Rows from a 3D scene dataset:
━━━━━━━━━━━━━━━━
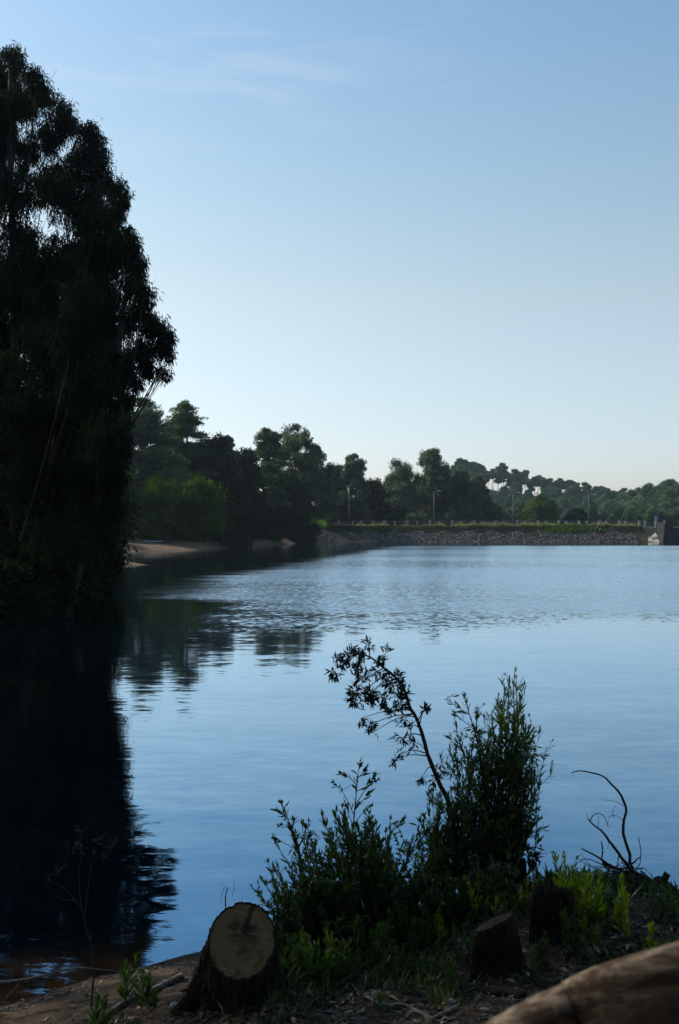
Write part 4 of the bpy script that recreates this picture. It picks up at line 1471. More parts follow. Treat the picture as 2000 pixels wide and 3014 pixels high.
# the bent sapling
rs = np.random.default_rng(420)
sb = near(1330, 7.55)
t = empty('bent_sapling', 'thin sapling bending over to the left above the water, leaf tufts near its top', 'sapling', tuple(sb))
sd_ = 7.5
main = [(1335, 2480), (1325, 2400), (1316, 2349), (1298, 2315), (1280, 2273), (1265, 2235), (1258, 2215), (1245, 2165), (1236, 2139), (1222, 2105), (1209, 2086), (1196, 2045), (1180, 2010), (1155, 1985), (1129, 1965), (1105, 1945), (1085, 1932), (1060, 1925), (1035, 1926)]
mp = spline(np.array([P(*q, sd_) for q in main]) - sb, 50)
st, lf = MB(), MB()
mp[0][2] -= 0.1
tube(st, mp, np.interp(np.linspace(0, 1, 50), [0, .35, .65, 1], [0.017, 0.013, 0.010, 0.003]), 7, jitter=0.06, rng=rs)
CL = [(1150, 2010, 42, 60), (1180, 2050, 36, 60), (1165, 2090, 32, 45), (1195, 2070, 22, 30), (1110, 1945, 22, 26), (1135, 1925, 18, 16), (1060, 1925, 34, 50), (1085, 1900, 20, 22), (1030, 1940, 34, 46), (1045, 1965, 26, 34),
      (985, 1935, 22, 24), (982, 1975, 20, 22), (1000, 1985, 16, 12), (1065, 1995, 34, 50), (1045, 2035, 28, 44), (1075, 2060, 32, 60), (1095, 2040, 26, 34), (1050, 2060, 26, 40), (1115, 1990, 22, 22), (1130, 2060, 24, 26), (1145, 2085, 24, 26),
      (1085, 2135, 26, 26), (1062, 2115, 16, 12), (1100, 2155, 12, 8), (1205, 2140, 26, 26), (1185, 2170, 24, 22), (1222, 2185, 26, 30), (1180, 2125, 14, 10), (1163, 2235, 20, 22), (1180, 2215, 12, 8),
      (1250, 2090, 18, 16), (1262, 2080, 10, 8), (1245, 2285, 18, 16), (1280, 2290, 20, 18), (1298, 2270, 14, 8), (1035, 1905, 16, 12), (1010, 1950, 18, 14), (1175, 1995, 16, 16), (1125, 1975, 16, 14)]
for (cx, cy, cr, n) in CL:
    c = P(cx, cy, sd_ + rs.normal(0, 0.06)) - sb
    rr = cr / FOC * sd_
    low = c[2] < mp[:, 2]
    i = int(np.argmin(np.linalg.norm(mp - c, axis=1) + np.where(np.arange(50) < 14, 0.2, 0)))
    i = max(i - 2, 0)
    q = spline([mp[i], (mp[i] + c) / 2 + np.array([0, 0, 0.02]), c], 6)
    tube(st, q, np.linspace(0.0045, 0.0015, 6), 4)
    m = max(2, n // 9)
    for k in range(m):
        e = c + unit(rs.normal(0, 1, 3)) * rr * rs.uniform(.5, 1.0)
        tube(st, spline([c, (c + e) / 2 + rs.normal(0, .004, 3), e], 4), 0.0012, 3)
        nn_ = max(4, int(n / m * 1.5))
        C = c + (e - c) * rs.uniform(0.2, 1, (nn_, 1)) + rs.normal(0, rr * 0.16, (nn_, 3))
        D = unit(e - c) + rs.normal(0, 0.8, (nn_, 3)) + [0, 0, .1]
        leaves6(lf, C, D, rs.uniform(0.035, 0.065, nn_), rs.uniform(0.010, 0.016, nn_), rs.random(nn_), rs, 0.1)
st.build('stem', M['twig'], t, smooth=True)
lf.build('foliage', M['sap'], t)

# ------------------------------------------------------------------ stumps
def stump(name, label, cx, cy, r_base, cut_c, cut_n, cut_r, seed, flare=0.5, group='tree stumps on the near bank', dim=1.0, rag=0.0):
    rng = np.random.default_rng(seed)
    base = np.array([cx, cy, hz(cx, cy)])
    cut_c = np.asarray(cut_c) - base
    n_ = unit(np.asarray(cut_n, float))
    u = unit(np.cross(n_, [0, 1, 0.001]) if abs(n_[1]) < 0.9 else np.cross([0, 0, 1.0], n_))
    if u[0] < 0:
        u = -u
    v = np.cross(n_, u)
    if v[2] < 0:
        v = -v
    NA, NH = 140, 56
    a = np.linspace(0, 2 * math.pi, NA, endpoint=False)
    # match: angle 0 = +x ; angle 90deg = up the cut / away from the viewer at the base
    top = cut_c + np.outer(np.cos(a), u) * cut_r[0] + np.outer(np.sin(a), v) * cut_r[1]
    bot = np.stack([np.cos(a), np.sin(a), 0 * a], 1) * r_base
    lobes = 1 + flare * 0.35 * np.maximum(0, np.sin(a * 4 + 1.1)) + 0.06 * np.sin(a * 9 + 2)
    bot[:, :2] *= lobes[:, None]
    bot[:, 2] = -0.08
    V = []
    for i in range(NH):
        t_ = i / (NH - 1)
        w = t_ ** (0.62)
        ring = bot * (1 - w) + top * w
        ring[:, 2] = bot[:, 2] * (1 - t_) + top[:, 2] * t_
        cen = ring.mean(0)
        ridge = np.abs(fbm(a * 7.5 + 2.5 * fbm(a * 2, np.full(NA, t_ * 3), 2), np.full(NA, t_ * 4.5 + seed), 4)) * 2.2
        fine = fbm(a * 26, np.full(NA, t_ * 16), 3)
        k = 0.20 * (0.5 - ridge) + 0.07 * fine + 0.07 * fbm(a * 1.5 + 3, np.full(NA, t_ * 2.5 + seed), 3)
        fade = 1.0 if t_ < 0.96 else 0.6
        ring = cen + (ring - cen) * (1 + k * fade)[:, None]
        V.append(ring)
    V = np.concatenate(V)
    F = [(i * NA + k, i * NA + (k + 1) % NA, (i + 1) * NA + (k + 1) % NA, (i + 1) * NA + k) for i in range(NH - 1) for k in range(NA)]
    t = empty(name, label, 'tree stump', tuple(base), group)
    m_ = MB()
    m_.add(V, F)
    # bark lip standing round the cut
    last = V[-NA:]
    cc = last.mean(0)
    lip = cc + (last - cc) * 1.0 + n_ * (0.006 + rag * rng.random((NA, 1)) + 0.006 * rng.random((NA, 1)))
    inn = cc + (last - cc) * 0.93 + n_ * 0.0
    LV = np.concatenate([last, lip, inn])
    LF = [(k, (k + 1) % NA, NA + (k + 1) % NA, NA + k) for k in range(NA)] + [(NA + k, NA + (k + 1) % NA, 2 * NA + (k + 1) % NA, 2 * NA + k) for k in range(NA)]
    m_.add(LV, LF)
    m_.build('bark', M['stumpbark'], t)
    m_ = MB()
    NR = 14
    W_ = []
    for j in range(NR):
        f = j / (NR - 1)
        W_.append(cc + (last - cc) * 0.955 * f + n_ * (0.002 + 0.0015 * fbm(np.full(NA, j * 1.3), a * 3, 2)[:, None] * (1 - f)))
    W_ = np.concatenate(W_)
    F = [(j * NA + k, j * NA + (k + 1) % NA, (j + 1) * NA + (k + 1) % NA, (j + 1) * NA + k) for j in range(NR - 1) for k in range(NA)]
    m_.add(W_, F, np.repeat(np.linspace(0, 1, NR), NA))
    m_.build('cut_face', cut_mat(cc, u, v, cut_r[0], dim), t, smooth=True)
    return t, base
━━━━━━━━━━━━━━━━
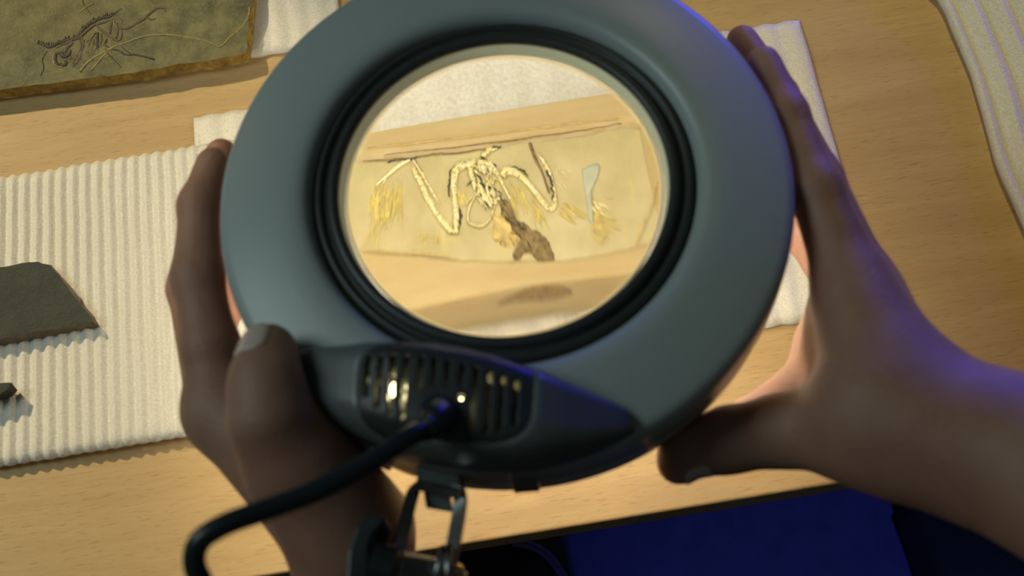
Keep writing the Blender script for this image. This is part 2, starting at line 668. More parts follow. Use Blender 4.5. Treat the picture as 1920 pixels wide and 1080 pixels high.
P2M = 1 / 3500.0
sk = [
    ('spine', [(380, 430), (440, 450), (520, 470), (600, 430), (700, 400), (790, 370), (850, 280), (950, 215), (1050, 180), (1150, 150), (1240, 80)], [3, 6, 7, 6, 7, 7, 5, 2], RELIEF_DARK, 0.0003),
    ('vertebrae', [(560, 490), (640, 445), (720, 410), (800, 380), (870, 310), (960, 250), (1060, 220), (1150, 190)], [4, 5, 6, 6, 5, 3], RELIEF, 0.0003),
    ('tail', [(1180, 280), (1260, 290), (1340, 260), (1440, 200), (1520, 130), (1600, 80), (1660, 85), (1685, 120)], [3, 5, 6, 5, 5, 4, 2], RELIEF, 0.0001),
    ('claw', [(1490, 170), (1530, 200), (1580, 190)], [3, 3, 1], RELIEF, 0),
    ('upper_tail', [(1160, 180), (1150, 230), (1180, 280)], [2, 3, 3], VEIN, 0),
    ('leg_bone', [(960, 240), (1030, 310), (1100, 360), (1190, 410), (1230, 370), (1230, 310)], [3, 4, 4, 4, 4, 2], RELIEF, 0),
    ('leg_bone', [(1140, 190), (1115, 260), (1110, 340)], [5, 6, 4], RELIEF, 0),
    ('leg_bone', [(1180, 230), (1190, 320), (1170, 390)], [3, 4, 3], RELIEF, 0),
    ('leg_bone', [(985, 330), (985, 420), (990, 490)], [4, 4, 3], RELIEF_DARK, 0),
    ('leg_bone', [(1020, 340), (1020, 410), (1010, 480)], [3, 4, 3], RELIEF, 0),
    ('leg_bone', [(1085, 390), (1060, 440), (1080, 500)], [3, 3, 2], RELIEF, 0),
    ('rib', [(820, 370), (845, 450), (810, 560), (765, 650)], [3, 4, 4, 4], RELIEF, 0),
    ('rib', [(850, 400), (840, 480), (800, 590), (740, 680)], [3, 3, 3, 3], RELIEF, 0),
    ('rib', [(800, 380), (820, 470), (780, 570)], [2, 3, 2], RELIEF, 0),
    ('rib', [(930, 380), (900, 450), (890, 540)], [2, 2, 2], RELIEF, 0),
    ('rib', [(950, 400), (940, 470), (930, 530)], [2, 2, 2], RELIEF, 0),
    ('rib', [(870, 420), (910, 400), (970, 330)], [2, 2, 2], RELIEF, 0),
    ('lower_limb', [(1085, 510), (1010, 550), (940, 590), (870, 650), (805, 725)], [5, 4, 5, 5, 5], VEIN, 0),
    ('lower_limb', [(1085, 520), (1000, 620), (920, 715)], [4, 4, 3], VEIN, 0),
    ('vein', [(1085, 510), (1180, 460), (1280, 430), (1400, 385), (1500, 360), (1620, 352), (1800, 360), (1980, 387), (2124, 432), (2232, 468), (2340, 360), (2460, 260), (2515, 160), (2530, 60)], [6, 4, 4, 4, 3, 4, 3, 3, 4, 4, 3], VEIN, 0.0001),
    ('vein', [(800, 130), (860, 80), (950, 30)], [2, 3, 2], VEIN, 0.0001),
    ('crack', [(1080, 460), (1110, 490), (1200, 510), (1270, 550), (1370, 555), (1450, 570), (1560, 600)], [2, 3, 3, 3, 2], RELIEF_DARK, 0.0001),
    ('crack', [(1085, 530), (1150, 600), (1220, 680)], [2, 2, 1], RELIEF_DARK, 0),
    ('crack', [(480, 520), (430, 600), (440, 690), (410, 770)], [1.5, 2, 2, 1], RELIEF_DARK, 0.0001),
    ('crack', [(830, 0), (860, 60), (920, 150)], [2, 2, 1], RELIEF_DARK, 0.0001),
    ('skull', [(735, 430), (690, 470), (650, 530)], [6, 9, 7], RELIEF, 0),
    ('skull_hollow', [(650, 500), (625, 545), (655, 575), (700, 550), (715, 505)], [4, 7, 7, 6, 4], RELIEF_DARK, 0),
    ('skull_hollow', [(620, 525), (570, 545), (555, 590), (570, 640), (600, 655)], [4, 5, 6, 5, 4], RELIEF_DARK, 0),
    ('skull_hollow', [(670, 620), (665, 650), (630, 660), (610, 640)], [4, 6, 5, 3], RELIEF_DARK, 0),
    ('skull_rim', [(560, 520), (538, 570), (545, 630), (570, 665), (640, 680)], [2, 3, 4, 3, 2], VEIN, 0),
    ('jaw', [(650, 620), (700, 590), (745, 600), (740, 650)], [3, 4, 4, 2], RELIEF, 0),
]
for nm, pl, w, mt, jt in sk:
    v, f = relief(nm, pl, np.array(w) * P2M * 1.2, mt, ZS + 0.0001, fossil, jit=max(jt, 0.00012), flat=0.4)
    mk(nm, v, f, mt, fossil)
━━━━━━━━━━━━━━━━
### Given instruction
Gather up the lines that contain the word "More".

### Worked solution
Write part 4 of the bpy script that recreates this picture. It picks up at line 1471. More parts follow. Treat the picture as 2000 pixels wide and 3014 pixels high.
Keep writing the Blender script for this image. This is part 2, starting at line 668. More parts follow. Use Blender 4.5. Treat the picture as 1920 pixels wide and 1080 pixels high.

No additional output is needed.